Florence Pugh is undoubtedly one of the most sought-after actors right now.

From starring in critically acclaimed movies such as Midsommar, Little Women and Black Widow, the star continues to generate buzz with everything that she does – and now, the actor is getting real about the struggles she faced early on in her career.

In an interview with the Telegraph, Pugh said that she was cast in the lead role of a television pilot, where she played a popstar – but bosses wanted to make changes to her appearance.

“All the things that they were trying to change about me – whether it was my weight, my look, the shape of my face, the shape of my eyebrows – that was so not what I wanted to do or the industry I wanted to work in,” Pugh said. 

“I’d thought the film business would be like [my experience of making] The Falling, but actually, this was what the top of the game looked like, and I felt I’d made a massive mistake.”

Pugh said the pilot was not picked up by a network and she felt that her career was over. However, after returning to the UK, she audition for Lady Macbeth – something that made her “fall back in love with cinema”.

“The kind of cinema that was a space where you could be opinionated and loud, and I’ve stuck by that,” she told the paper.

“I think it’s far too easy for people in this industry to push you left and right. And I was lucky enough to discover when I was 19 what kind of a performer I wanted to be,” she said.

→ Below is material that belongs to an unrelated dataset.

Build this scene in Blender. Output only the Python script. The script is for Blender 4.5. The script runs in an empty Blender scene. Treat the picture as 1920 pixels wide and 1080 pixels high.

Pugh will next star in The Wonder, a Netflix period drama-thriller that tells the true story of a 19th century social phenomenon called the “fasting girls”.

Based on Man Booker Prize-shortlisted author Emma Donoghue’s 2016 novel of the same name, the film is set in rural central Ireland in the wake of the Great Famine of the mid-1800s and tells the tale of an 11-year-old girl named Anna O’Donnell (Kíla Lord Cassidy), who has stopped eating but remains miraculously alive and well.

The film is directed by Sebastian Lelio (A Fantastic Woman, Disobedience), while the screenplay was written by Donoghue and Alice Birch, who collaborated with Sally Rooney on the scripts for Normal People and Conversations With Friends.

The Wonder will be available to stream on Netflix on 16 November.